Sperberauge

Sozialindustrie – wer profitiert?

Christian Müller © zvg

Christian Müller /  Auch Unternehmensberatungsfirmen profitieren. Sie zeigen – für teures Geld –, wie Hilfe reduziert werden kann.

Man kennt es, das Gejammer darüber, dass Leute, die anderen helfen, auch noch Lohn beziehen. Um die Bedürftigen und die Helfenden pauschal zu verunglimpfen, hat man ein süffiges Wort erfunden: die Sozialindustrie. So etwa hielt die SVP am 30. Juni 2015 eine Medienkonferenz ab und setzte sie unter den attraktiven Titel: Missbrauch und ausufernde Sozialindustrie stoppen.

Wer allerdings genauer hinschaut, sieht, dass nicht nur die Bedürftigen von dieser sogenannten Sozialindustrie «profitieren» und nicht nur die engagierten Helfer entlöhnt werden, es kassieren auch einige clevere Beratungsfirmen – und wie! –, indem sie für teures Geld Vorschläge machen, wie man soziale Hilfe reduzieren kann. Eben ist bekannt geworden, dass in Deutschland die Unternehmensberatungsfirma McKinsey eine Studie erstellte, wie die Rückführung abgelehnter Asylbewerber schneller abgewickelt werden könnte. Beratungshonorar: 1,8 Millionen Euro (oder also 2 Millionen Franken)! Mit gutem Grund warf der CDU-Innenexperte Wolfgang Bosbach in der Welt am Sonntag die Frage auf, «warum man für so viel Geld externen Sachverstand einkauft, der auch in Bundesbehörden und Ministerien zweifellos vorhanden ist».

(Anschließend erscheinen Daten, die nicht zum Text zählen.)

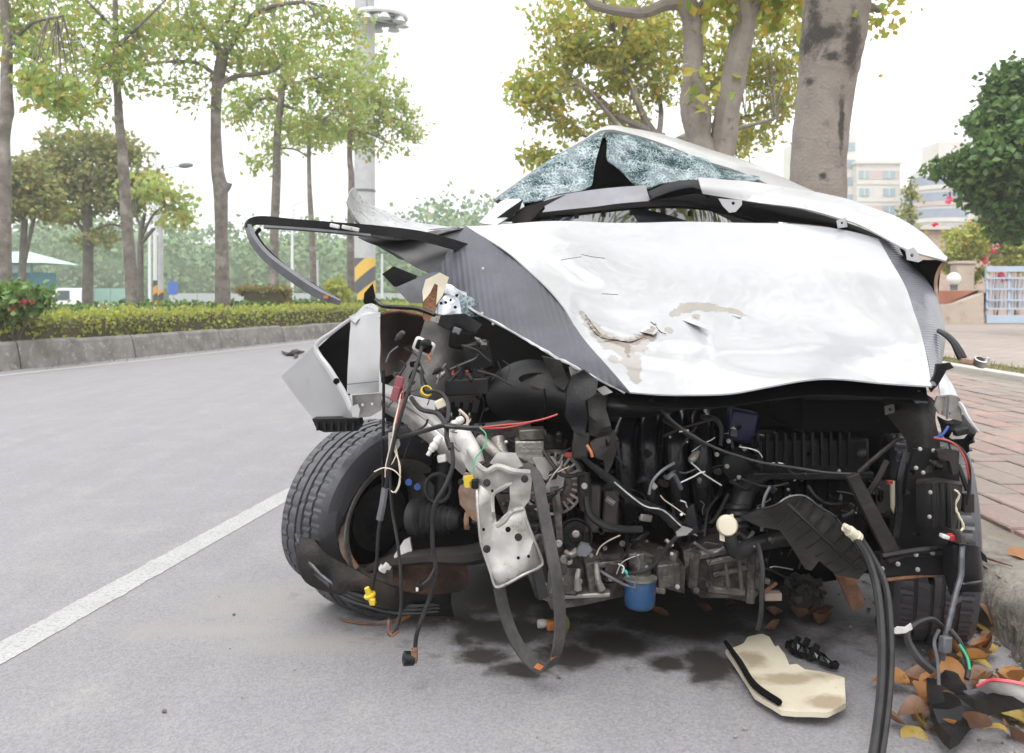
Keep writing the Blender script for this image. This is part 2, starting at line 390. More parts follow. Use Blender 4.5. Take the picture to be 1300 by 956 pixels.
# ------------------------------------------------------------------ ground, road, kerbs, paving
def interp(t, tab): return float(np.interp(t, [a for a, _ in tab], [b for _, b in tab]))
LK = [(-20, -11.5), (0, -9.3), (5, -8.2), (10.9, -6.53), (13, -5.87), (16.5, -4.9), (18.7, -4.28), (24, -2.7), (30, -.6), (38, 3.2), (46, 8.2), (55, 15.5), (70, 31)]
RK = [(-20, -.2), (0, 1.22), (2.3, 1.43), (2.8, 1.5), (5, 1.66), (9, 1.88), (14, 2.45), (17, 2.85), (20, 3.9), (28, 10.4), (36, 16), (46, 24.5), (60, 40), (70, 53)]
kl = lambda y: interp(y, LK)
kr = lambda y: interp(y, RK)
def gz(x, y):
    s = kl(y) - 3.5 - x
    z = -.03 - .55 * min(1, max(0, s / 5))
    return z
M['ground'] = mat('ground_soil', (.16, .15, .10), .95, c2=(.09, .12, .05), ns=.6, nlo=.4, nhi=.6)
xs = np.concatenate([np.linspace(-900, -60, 12), np.linspace(-50, 60, 56), np.linspace(80, 900, 12)])
ys = np.concatenate([np.linspace(-300, -40, 6), np.linspace(-30, 90, 41), np.linspace(120, 2000, 14)])
V = [(x, y, gz(x, y)) for y in ys for x in xs]; nx = len(xs)
mk('ground', (V, [(j * nx + i, j * nx + i + 1, (j + 1) * nx + i + 1, (j + 1) * nx + i) for j in range(len(ys) - 1) for i in range(nx - 1)]), M['ground'], kind='structure')

def asphalt():
    m = mat('asphalt', (.218, .212, .224), .85, c2=(.208, .202, .210), ns=1.1, nlo=.35, nhi=.65, bump=.4, bs=240, c3=(.240, .234, .232), n3=4, lo3=.5, hi3=.7)
    n, L, b = nodes(m)
    g = n.new('ShaderNodeNewGeometry')
    # aggregate: light and dark stones of a few millimetres
    v = n.new('ShaderNodeTexVoronoi'); v.inputs['Scale'].default_value = 170; L.new(g.outputs['Position'], v.inputs['Vector'])
    cr = n.new('ShaderNodeValToRGB'); e = cr.color_ramp.elements; e[0].color = (.66, .65, .65, 1); e[0].position = .05; e[1].color = (1.25, 1.24, 1.22, 1); e[1].position = .95
    L.new(v.outputs['Color'], cr.inputs[0])
    src = b.inputs['Base Color'].links[0].from_socket
    mm = n.new('ShaderNodeMix'); mm.data_type = 'RGBA'; mm.blend_type = 'MULTIPLY'; mm.inputs[0].default_value = .6
    L.new(src, mm.inputs[6]); L.new(cr.outputs[0], mm.inputs[7])
    # streaks worn along the traffic direction
    mp = n.new('ShaderNodeMapping'); mp.inputs['Rotation'].default_value = (0, 0, math.radians(11)); mp.inputs['Scale'].default_value = (6, .5, 1)
    L.new(g.outputs['Position'], mp.inputs['Vector'])
    nz = n.new('ShaderNodeTexNoise'); nz.inputs['Scale'].default_value = 1.0; nz.inputs['Detail'].default_value = 5; L.new(mp.outputs[0], nz.inputs['Vector'])
    c2 = n.new('ShaderNodeValToRGB'); e = c2.color_ramp.elements; e[0].position = .32; e[0].color = (.94, .94, .94, 1); e[1].position = .68; e[1].color = (1.04, 1.04, 1.04, 1)
    L.new(nz.outputs[0], c2.inputs[0])
    m2 = n.new('ShaderNodeMix'); m2.data_type = 'RGBA'; m2.blend_type = 'MULTIPLY'; m2.inputs[0].default_value = .8
    L.new(mm.outputs[2], m2.inputs[6]); L.new(c2.outputs[0], m2.inputs[7])
    L.new(m2.outputs[2], b.inputs['Base Color'])
    return m
M['asphalt'] = asphalt()
# dry dust beside the wheel, then dark oil stains, with under-car shade painted in by the broad spots (each of its own outline)
blotch(M['asphalt'], [(gd(345, 765), (.20, .14, 1)), (gd(290, 800), (.22, .06, 1)), (gd(400, 815), (.2, .06, 1))], (.235, .226, .215), 7, .8, 1.8)
blotch(M['asphalt'], [(gd(640, 800), (.16, .13, 1)), (gd(722, 832), (.10, .09, 1)), (gd(615, 832), (.07, .06, 1)), (gd(780, 815), (.12, .10, 1)),
                      (gd(870, 790), (.22, .16, 1)), (gd(845, 842), (.06, .05, 1)), (gd(560, 775), (.16, .12, 1)), (gd(830, 735), (.85, .52, 1)),
                      (gd(900, 845), (.07, .12, 1)), (gd(660, 850), (.08, .05, 1)), (gd(1010, 765), (.42, .22, 1)), (gd(640, 745), (.45, .3, 1))],
       (.036, .032, .029), 12, .62, .7, rough=.5)
yy = np.concatenate([np.linspace(-20, 0, 6), np.linspace(1, 30, 30), np.linspace(33, 70, 20)])
def strip(fa, fb, z, ys, nxs=2):
    V, Fc = [], []
    for y in ys:
        for i in range(nxs): V.append((fa(y) + (fb(y) - fa(y)) * i / (nxs - 1), y, z))
    for j in range(len(ys) - 1):
        for i in range(nxs - 1):
            k = j * nxs + i; Fc.append((k, k + 1, k + nxs + 1, k + nxs))
    return V, Fc
mk('road', strip(lambda y: kl(y) - .1, lambda y: kr(y) + .12, 0, yy, 6), M['asphalt'], kind='structure')
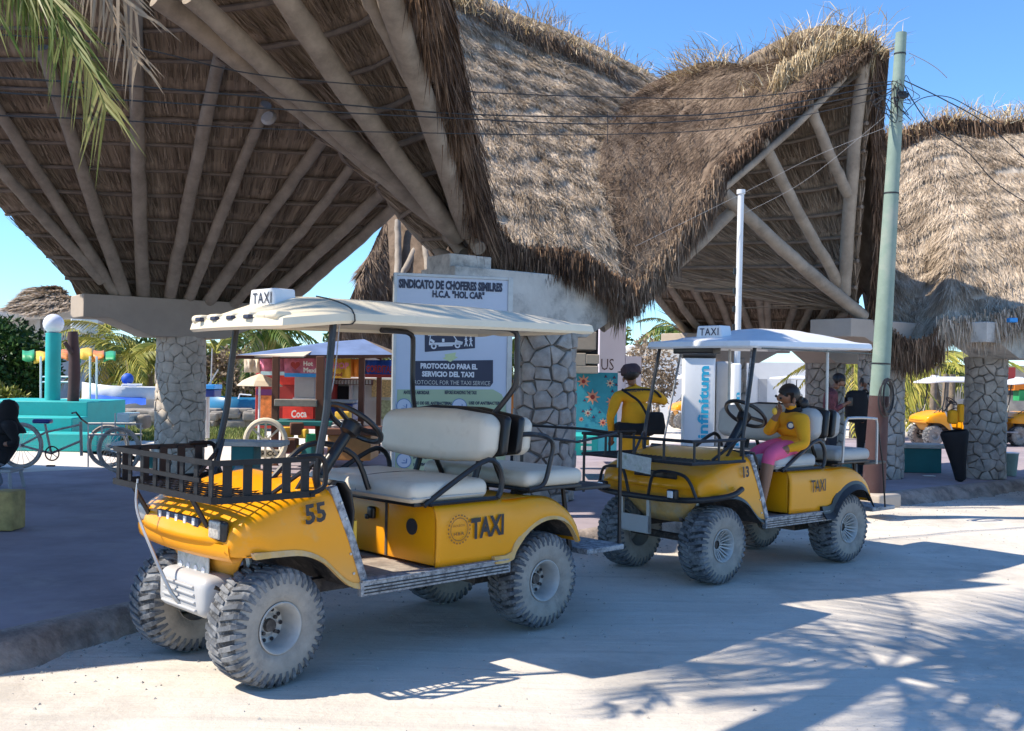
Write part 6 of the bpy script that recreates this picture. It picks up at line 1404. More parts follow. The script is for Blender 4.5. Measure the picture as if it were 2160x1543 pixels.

Die Unternehmensberatungsfirma McKinsey ist eine jener Beratungsfirmen, die vor allem bei wirtschaftlich bedingten Firmen-Restrukturierungen beigezogen werden: Sie finden dann jeweils heraus, dass die langjährigen Mitarbeitenden (sprich: die ältesten) die teuersten sind und dass es deshalb angezeigt ist, vor allem und zuerst diese zu entlassen. Der CEO der von McKinsey oder einer anderen Unternehmensberatungsfirma «beratenen» Firma muss dann für die Wahl, wer konkret entlassen wird, nicht selber geradestehen. Er muss den betroffenen Mitarbeiterinnen und Mitarbeitern nicht selber in die Augen schauen und kann via Personalabteilung mitteilen lassen, dass die Auswahl der zu Entlassenden – nach «wirtschaftlichen Kriterien» – von der externen Beratungsfirma getroffen wurde.